The data below should be restated word for word, with every picture omitted.

■ DATA
╔══

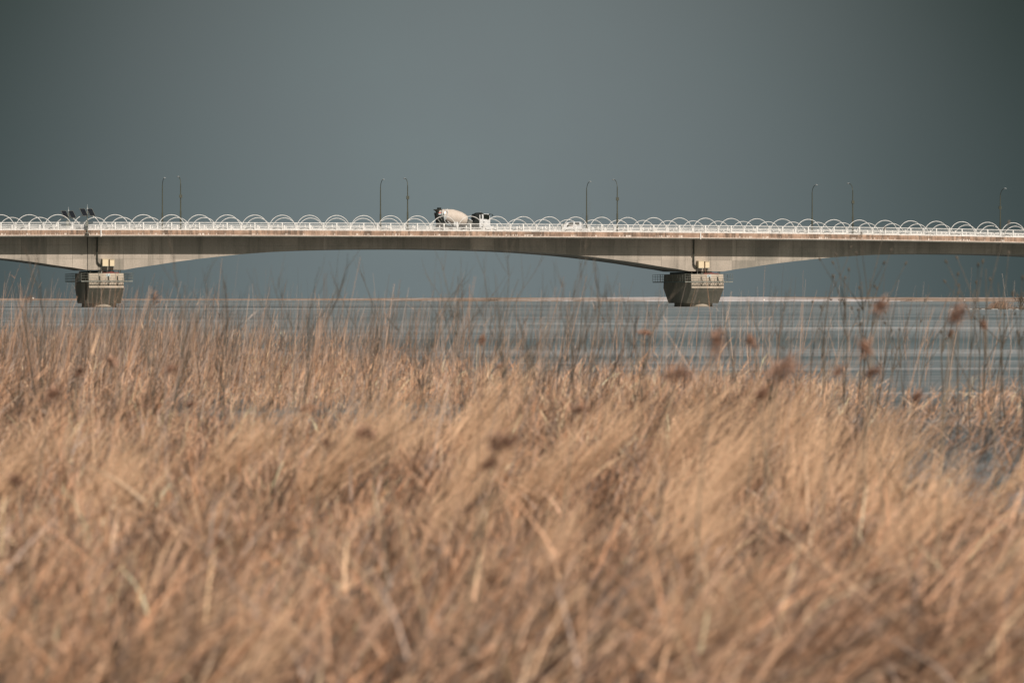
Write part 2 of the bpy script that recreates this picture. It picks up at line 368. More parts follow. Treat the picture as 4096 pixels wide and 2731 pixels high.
# parapet railings with a hoop over every bay
near = [114.8,232.6,348,463,575.5,685.2,796.2,907.1,1018.9,1128.5,1236.5,1346.7,1454.6,1562.2,1668.9,1777,1884.9,1988.7,2092,2197.7,2303.6,2407.7,2511,2614.3,2716.5,2821,2922.4,3026.5,3131,3232.9,3335.1,3438.5,3540,3643,3745,3848.5,3949,4053]
farr = [47.8,158.8,270,382.7,491.8,601,709.4,817.9,923.7,1029.6,1137,1242.9,1346.7,1449.5,1554,1658.7,1762,1863,1965.7,2067,2170.9,2274.2,2375,2473.2,2572,2670.5,2772,2871.5,2969,3068.6,3172.5,3272,3371.5,3471,3570.5,3670.5,3766,3863.8,3962.5,4061]
def railing(pxs, n, label):
    k = np.arange(len(pxs)); sc_ = np.array([S(p, n) for p in pxs]); pf = np.polyfit(k, sc_, 5)
    cs = [float(np.polyval(pf, q)) for q in k]
    p0 = cs[1]-cs[0]; p1 = cs[-1]-cs[-2]
    cs = [cs[0]-4*4., cs[0]-3*4., cs[0]-2*4., cs[0]-4.] + cs + [cs[-1]+4., cs[-1]+8., cs[-1]+12.]
    J = [cs[0]-2] + [(a+b)/2 for a, b in zip(cs, cs[1:])] + [cs[-1]+2]
    root = thing('bridge_railing', W3(J[0], n), TH, label, 'railing', 'white hooped railings along the bridge parapets')
    o = J[0]; sgn = 1
    def ln(name, z0, z1, w):
        mb = MB(); mb.loft([[(s-o, -w, ref(s)+z0), (s-o, w, ref(s)+z0), (s-o, w, ref(s)+z1), (s-o, -w, ref(s)+z1)] for s in J]); mb.build(name, M['white'], root)
    ln('top_rail', 1.05, 1.13, .05); ln('middle_rail', .50, .55, .03); ln('bottom_rail', .0, .11, .07)
    for i in range(len(J)-1):
        a, b = J[i], J[i+1]; c = (a+b)/2; hw = (b-a)/2
        mb = MB(); q = 30                              # infill of this bay: upright bars and arcs round each post foot
        for j in range(1, q):
            s = a + (b-a)*j/q
            if abs(s-c) < .1: continue
            mb.box(s-o-.009, s-o+.009, -.010, .010, ref(s)+.1, ref(s)+1.06)
        for cc, lo, hi in ((a, 0, PI/2), (c, 0, PI), (b, PI/2, PI)):
            for r in (.34, .60, .86):
                zz = min(1., .40/r*1.1) if r > .44 else 1.
                pts = [(cc-o+r*math.cos(lo+(hi-lo)*w/7), -.03, ref(cc)+.08+min(r, .46)*math.sin(lo+(hi-lo)*w/7)) for w in range(8)]
                mb.tube(pts, .014, 4, False)
        mb.build('balustrade_panel', M['white'], root)
        mb = MB(); mb.tube([(c-o-(hw-.05)*math.cos(PI*w/24), -.07, ref(c)+.12+2.06*math.sin(PI*w/24)) for w in range(25)], .043, 8); mb.build('hoop', M['white'], root, True)
        mb = MB(); mb.box(c-o-.08, c-o+.08, -.1, .06, ref(c)-.002, ref(c)+1.05); mb.build('post', M['white'], root)
        mb = MB(); mb.box(a-o-.05, a-o+.05, -.1, .06, ref(a)-.002, ref(a)+1.05); mb.build('post', M['white'], root)
    return J
JN = railing(near, .16, 'white hooped metal railing on the nearer parapet, in front of the vehicles')
JF = railing(farr, W-.16, 'white hooped metal railing on the farther parapet, seen behind the vehicles')
def guard(n, face, label):
    a, b = -100., 112.; root = thing('road_guardrail', W3(a, n), TH, label, 'guardrail', 'white road guardrails beside the kerbs')
    sl = [a + k*2. for k in range(107)]
    for z0, z1 in ((.20, .34), (.50, .58)):
        mb = MB(); mb.loft([[(s-a, -.06, ref(s)+z0), (s-a, .06, ref(s)+z0), (s-a, .06, ref(s)+z1), (s-a, -.06, ref(s)+z1)] for s in sl]); mb.build('beam', M['white'], root)
    for k in range(0, 107, 2):
        s = sl[k]; MB().box(s-a-.07, s-a+.07, .062, .2, ref(s)+.06, ref(s)+.9).build('post', M['white'], root)
guard(2.3, -1, 'white beam guardrail between the near footway and the traffic')
guard(W-2.35, 1, 'white beam guardrail beyond the traffic, before the far footway')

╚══

■ SOLUTION TO THIS TASK
Write part 2 of the bpy script that recreates this picture. It picks up at line 368. More parts follow. Treat the picture as 4096 pixels wide and 2731 pixels high.
# parapet railings with a hoop over every bay
near = [114.8,232.6,348,463,575.5,685.2,796.2,907.1,1018.9,1128.5,1236.5,1346.7,1454.6,1562.2,1668.9,1777,1884.9,1988.7,2092,2197.7,2303.6,2407.7,2511,2614.3,2716.5,2821,2922.4,3026.5,3131,3232.9,3335.1,3438.5,3540,3643,3745,3848.5,3949,4053]
farr = [47.8,158.8,270,382.7,491.8,601,709.4,817.9,923.7,1029.6,1137,1242.9,1346.7,1449.5,1554,1658.7,1762,1863,1965.7,2067,2170.9,2274.2,2375,2473.2,2572,2670.5,2772,2871.5,2969,3068.6,3172.5,3272,3371.5,3471,3570.5,3670.5,3766,3863.8,3962.5,4061]
def railing(pxs, n, label):
    k = np.arange(len(pxs)); sc_ = np.array([S(p, n) for p in pxs]); pf = np.polyfit(k, sc_, 5)
    cs = [float(np.polyval(pf, q)) for q in k]
    p0 = cs[1]-cs[0]; p1 = cs[-1]-cs[-2]
    cs = [cs[0]-4*4., cs[0]-3*4., cs[0]-2*4., cs[0]-4.] + cs + [cs[-1]+4., cs[-1]+8., cs[-1]+12.]
    J = [cs[0]-2] + [(a+b)/2 for a, b in zip(cs, cs[1:])] + [cs[-1]+2]
    root = thing('bridge_railing', W3(J[0], n), TH, label, 'railing', 'white hooped railings along the bridge parapets')
    o = J[0]; sgn = 1
    def ln(name, z0, z1, w):
        mb = MB(); mb.loft([[(s-o, -w, ref(s)+z0), (s-o, w, ref(s)+z0), (s-o, w, ref(s)+z1), (s-o, -w, ref(s)+z1)] for s in J]); mb.build(name, M['white'], root)
    ln('top_rail', 1.05, 1.13, .05); ln('middle_rail', .50, .55, .03); ln('bottom_rail', .0, .11, .07)
    for i in range(len(J)-1):
        a, b = J[i], J[i+1]; c = (a+b)/2; hw = (b-a)/2
        mb = MB(); q = 30                              # infill of this bay: upright bars and arcs round each post foot
        for j in range(1, q):
            s = a + (b-a)*j/q
            if abs(s-c) < .1: continue
            mb.box(s-o-.009, s-o+.009, -.010, .010, ref(s)+.1, ref(s)+1.06)
        for cc, lo, hi in ((a, 0, PI/2), (c, 0, PI), (b, PI/2, PI)):
            for r in (.34, .60, .86):
                zz = min(1., .40/r*1.1) if r > .44 else 1.
                pts = [(cc-o+r*math.cos(lo+(hi-lo)*w/7), -.03, ref(cc)+.08+min(r, .46)*math.sin(lo+(hi-lo)*w/7)) for w in range(8)]
                mb.tube(pts, .014, 4, False)
        mb.build('balustrade_panel', M['white'], root)
        mb = MB(); mb.tube([(c-o-(hw-.05)*math.cos(PI*w/24), -.07, ref(c)+.12+2.06*math.sin(PI*w/24)) for w in range(25)], .043, 8); mb.build('hoop', M['white'], root, True)
        mb = MB(); mb.box(c-o-.08, c-o+.08, -.1, .06, ref(c)-.002, ref(c)+1.05); mb.build('post', M['white'], root)
        mb = MB(); mb.box(a-o-.05, a-o+.05, -.1, .06, ref(a)-.002, ref(a)+1.05); mb.build('post', M['white'], root)
    return J
JN = railing(near, .16, 'white hooped metal railing on the nearer parapet, in front of the vehicles')
JF = railing(farr, W-.16, 'white hooped metal railing on the farther parapet, seen behind the vehicles')
def guard(n, face, label):
    a, b = -100., 112.; root = thing('road_guardrail', W3(a, n), TH, label, 'guardrail', 'white road guardrails beside the kerbs')
    sl = [a + k*2. for k in range(107)]
    for z0, z1 in ((.20, .34), (.50, .58)):
        mb = MB(); mb.loft([[(s-a, -.06, ref(s)+z0), (s-a, .06, ref(s)+z0), (s-a, .06, ref(s)+z1), (s-a, -.06, ref(s)+z1)] for s in sl]); mb.build('beam', M['white'], root)
    for k in range(0, 107, 2):
        s = sl[k]; MB().box(s-a-.07, s-a+.07, .062, .2, ref(s)+.06, ref(s)+.9).build('post', M['white'], root)
guard(2.3, -1, 'white beam guardrail between the near footway and the traffic')
guard(W-2.35, 1, 'white beam guardrail beyond the traffic, before the far footway')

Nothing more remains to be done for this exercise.